Looking for government transparency

recovery_gov_symbolWhen the Obama Administration started working on the American Recovery and Reinvestment Act, (ARRA) they knew transparency and open government had to be one of the bill’s hallmarks. The administration also knew that a significant amount of that transparency was going to be left up to state and local officials.

According to the latest figures from the Office of Management and Budget, about half a trillion dollars is going to be injected into the economy in the form of spending – most of which will go directly to state and local government. Beyond budget and public finance officials a significant burden is being placed on state information officers. Technology is being leveraged to wash government’s hands.

State CIOs are juggling multiple bosses at once in this kind environment because not only are they dealing with their governor, their state legislatures, the federal government and the public, but the private sector is also bombarding them with ways they can help spend stimulus dollars.

“I think that’s one of the things that all of us are challenged with,” said California CIO Teri Takai in a recent Government Technology interview. “There are notes flying back and forth among states asking each other what they’ve set up. And I’ve got vendors sending me notes like mad offering to help. I’m still trying figure out what I have to report, how much reporting is going to be done through normal channels and how much reporting needs to be done separately.”

A whole host of requirements was handed down from the Office of Management and Budget last week – most of which, state officials will tell you, are vague and ambiguous at best.

“We told our people to keep track of everything,” said Duane Gossen, Kansas Secretary for the Department of Administration, during an online event, sponsored by Symantec. “Every state is waiting for more guidance from OMB.”

Governing sponsored a forum Thursday afternoon on tools and processes that can help state and local leaders meet ARRA requirements. Two case studies highlighted were Kansas’s KanView and Missouri’s MAP Web sites. Mr. Gossen spoke on KanView’s functionality and future, while former Missouri CIO Dan Ross talked about his state’s efforts.

Two years ago, KanView didn’t exist and the concept wasn’t on anyone’s agenda, Mr. Gossen said. But a bill was passed by the legislature in late 2007 that required the state to account for their spending in a way the public could access the data easily. Around that same time, the Governor’s office was pushing for money to replace their twenty-year-old financial management system. After working with the legislature, they agreed to fund the new financial management system if an online transparency Web site would be built.

KanView was built for no direct costs to the state through the Kansas Information Consortium, now a subsidiary of NIC Inc., a company specializing in eGovernment services and information.
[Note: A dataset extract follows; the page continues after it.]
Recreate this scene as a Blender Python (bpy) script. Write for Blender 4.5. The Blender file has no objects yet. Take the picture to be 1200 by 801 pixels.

One major shortfall of the system is that data is not processed at or near real time. The latest budget numbers are from the end of the last fiscal cycle, but Kansas CIO Denise Moore said that when the new financial management system comes online, in about a year, KanView data would be in real time.

Missouri’s Accountability Portal, or MAP, is the standard by which most “open book” government Web sites measure themselves. The project was built in conjunction with Peer Technologies in under one year after the executive order came down from the Governor’s office in July 2007. The Enterprise Resource Planning system cost the state about $140,000, but Dan Ross thinks it was worth every penny.

“I can’t name a downside to this,” Mr. Ross said during the forum.

MAP was a three-phase, 6400-hour project that documented all state expenditures, starting with fiscal year 2000 data. The second phase was meant for Missouri’s unique tax structure. It gathered data on Missouri’s more than fifty individual tax credits to identify tax liability for those in line for tax credits. The third phase has published all state employees’ salaries, including state representatives’ expense accounts.

ARRA’s affect on the Missouri site will be minimal; they’ll be conducting business as usual. And Mr. Gossen said KanView would incorporate ARRA data with their general funds data until the new system is set up.

According to Transparent-gov.com, thirty-one states have “state checkbook” or “open book” Web sites. According to Transparent-gov.com, “state checkbook” Web sites are interactive and searchable online databases displaying state revenues and expenses by fiscal year. And “open book” sites are an expanded view of state financials that includes a description of the budgeting process, appropriation information, annual and monthly spending by agency, and types of expenses – including employee salaries. Transparent-gov.com is run by the aforementioned NIC Inc., but they assure readers that they’ve gathered data in a non-compromising manner.

As for what local leaders should be doing if their state doesn’t have an “open book” or “state checkbook”? Make sure you’re working on one and gather all the data you can. Because no one wants to be caught with their pants down.